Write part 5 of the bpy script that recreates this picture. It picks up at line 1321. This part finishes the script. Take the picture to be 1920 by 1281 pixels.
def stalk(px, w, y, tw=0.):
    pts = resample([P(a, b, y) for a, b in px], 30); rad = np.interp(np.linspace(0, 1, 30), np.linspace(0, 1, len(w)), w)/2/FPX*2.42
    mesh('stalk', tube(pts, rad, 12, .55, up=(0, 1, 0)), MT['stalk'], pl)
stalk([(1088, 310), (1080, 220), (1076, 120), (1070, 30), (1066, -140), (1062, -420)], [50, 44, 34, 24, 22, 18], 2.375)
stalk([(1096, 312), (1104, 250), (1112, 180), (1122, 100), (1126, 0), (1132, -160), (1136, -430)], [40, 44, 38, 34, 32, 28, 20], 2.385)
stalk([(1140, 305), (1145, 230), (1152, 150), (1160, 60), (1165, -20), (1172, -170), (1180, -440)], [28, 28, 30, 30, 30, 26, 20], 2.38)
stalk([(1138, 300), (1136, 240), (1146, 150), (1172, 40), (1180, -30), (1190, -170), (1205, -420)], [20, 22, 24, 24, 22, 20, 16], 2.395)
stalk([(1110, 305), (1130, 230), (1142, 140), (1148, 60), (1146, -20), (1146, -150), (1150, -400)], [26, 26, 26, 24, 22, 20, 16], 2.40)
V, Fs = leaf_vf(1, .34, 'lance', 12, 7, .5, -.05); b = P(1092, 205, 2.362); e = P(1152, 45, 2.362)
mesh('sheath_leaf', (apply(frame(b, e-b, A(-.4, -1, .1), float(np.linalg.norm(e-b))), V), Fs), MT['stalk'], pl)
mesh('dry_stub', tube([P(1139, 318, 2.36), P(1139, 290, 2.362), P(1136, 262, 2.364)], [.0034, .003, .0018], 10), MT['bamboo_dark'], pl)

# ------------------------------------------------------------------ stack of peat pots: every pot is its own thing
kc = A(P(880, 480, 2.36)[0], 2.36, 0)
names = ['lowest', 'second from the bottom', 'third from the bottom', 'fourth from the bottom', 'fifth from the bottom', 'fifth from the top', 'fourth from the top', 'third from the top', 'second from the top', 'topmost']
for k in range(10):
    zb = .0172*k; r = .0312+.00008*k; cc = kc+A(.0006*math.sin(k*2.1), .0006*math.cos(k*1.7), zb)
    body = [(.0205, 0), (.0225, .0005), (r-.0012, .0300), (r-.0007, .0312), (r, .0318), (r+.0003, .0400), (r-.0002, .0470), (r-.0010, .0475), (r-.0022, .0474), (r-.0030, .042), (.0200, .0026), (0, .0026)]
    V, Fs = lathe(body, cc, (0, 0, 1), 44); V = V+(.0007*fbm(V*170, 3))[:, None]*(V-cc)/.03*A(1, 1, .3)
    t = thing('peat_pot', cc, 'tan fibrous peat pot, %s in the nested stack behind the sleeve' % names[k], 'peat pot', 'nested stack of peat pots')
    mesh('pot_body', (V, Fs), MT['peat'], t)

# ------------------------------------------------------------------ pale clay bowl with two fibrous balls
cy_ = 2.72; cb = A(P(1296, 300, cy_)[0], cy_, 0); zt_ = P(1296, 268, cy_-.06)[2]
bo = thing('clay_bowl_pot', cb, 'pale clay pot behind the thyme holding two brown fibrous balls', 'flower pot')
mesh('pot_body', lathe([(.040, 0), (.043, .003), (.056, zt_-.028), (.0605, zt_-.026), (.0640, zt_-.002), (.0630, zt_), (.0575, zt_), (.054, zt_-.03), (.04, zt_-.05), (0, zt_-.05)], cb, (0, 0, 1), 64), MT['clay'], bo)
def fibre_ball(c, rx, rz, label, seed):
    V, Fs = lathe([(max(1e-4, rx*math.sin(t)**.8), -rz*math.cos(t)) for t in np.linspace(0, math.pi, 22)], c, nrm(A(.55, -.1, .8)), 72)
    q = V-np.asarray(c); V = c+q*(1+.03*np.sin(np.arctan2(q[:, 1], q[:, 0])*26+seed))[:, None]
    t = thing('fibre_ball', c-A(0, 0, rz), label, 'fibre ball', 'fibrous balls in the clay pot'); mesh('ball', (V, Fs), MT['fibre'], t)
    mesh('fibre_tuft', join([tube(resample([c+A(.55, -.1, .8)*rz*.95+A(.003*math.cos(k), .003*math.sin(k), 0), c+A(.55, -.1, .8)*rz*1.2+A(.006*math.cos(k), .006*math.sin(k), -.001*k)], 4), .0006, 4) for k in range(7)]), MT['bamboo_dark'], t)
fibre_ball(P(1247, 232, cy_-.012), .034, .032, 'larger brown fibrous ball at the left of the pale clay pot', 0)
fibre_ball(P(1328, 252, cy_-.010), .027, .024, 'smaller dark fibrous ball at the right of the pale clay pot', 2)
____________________
▶ What you should do
Set down all of the data above, word for word.

▶ The result
Write part 5 of the bpy script that recreates this picture. It picks up at line 1321. This part finishes the script. Take the picture to be 1920 by 1281 pixels.
def stalk(px, w, y, tw=0.):
    pts = resample([P(a, b, y) for a, b in px], 30); rad = np.interp(np.linspace(0, 1, 30), np.linspace(0, 1, len(w)), w)/2/FPX*2.42
    mesh('stalk', tube(pts, rad, 12, .55, up=(0, 1, 0)), MT['stalk'], pl)
stalk([(1088, 310), (1080, 220), (1076, 120), (1070, 30), (1066, -140), (1062, -420)], [50, 44, 34, 24, 22, 18], 2.375)
stalk([(1096, 312), (1104, 250), (1112, 180), (1122, 100), (1126, 0), (1132, -160), (1136, -430)], [40, 44, 38, 34, 32, 28, 20], 2.385)
stalk([(1140, 305), (1145, 230), (1152, 150), (1160, 60), (1165, -20), (1172, -170), (1180, -440)], [28, 28, 30, 30, 30, 26, 20], 2.38)
stalk([(1138, 300), (1136, 240), (1146, 150), (1172, 40), (1180, -30), (1190, -170), (1205, -420)], [20, 22, 24, 24, 22, 20, 16], 2.395)
stalk([(1110, 305), (1130, 230), (1142, 140), (1148, 60), (1146, -20), (1146, -150), (1150, -400)], [26, 26, 26, 24, 22, 20, 16], 2.40)
V, Fs = leaf_vf(1, .34, 'lance', 12, 7, .5, -.05); b = P(1092, 205, 2.362); e = P(1152, 45, 2.362)
mesh('sheath_leaf', (apply(frame(b, e-b, A(-.4, -1, .1), float(np.linalg.norm(e-b))), V), Fs), MT['stalk'], pl)
mesh('dry_stub', tube([P(1139, 318, 2.36), P(1139, 290, 2.362), P(1136, 262, 2.364)], [.0034, .003, .0018], 10), MT['bamboo_dark'], pl)

# ------------------------------------------------------------------ stack of peat pots: every pot is its own thing
kc = A(P(880, 480, 2.36)[0], 2.36, 0)
names = ['lowest', 'second from the bottom', 'third from the bottom', 'fourth from the bottom', 'fifth from the bottom', 'fifth from the top', 'fourth from the top', 'third from the top', 'second from the top', 'topmost']
for k in range(10):
    zb = .0172*k; r = .0312+.00008*k; cc = kc+A(.0006*math.sin(k*2.1), .0006*math.cos(k*1.7), zb)
    body = [(.0205, 0), (.0225, .0005), (r-.0012, .0300), (r-.0007, .0312), (r, .0318), (r+.0003, .0400), (r-.0002, .0470), (r-.0010, .0475), (r-.0022, .0474), (r-.0030, .042), (.0200, .0026), (0, .0026)]
    V, Fs = lathe(body, cc, (0, 0, 1), 44); V = V+(.0007*fbm(V*170, 3))[:, None]*(V-cc)/.03*A(1, 1, .3)
    t = thing('peat_pot', cc, 'tan fibrous peat pot, %s in the nested stack behind the sleeve' % names[k], 'peat pot', 'nested stack of peat pots')
    mesh('pot_body', (V, Fs), MT['peat'], t)

# ------------------------------------------------------------------ pale clay bowl with two fibrous balls
cy_ = 2.72; cb = A(P(1296, 300, cy_)[0], cy_, 0); zt_ = P(1296, 268, cy_-.06)[2]
bo = thing('clay_bowl_pot', cb, 'pale clay pot behind the thyme holding two brown fibrous balls', 'flower pot')
mesh('pot_body', lathe([(.040, 0), (.043, .003), (.056, zt_-.028), (.0605, zt_-.026), (.0640, zt_-.002), (.0630, zt_), (.0575, zt_), (.054, zt_-.03), (.04, zt_-.05), (0, zt_-.05)], cb, (0, 0, 1), 64), MT['clay'], bo)
def fibre_ball(c, rx, rz, label, seed):
    V, Fs = lathe([(max(1e-4, rx*math.sin(t)**.8), -rz*math.cos(t)) for t in np.linspace(0, math.pi, 22)], c, nrm(A(.55, -.1, .8)), 72)
    q = V-np.asarray(c); V = c+q*(1+.03*np.sin(np.arctan2(q[:, 1], q[:, 0])*26+seed))[:, None]
    t = thing('fibre_ball', c-A(0, 0, rz), label, 'fibre ball', 'fibrous balls in the clay pot'); mesh('ball', (V, Fs), MT['fibre'], t)
    mesh('fibre_tuft', join([tube(resample([c+A(.55, -.1, .8)*rz*.95+A(.003*math.cos(k), .003*math.sin(k), 0), c+A(.55, -.1, .8)*rz*1.2+A(.006*math.cos(k), .006*math.sin(k), -.001*k)], 4), .0006, 4) for k in range(7)]), MT['bamboo_dark'], t)
fibre_ball(P(1247, 232, cy_-.012), .034, .032, 'larger brown fibrous ball at the left of the pale clay pot', 0)
fibre_ball(P(1328, 252, cy_-.010), .027, .024, 'smaller dark fibrous ball at the right of the pale clay pot', 2)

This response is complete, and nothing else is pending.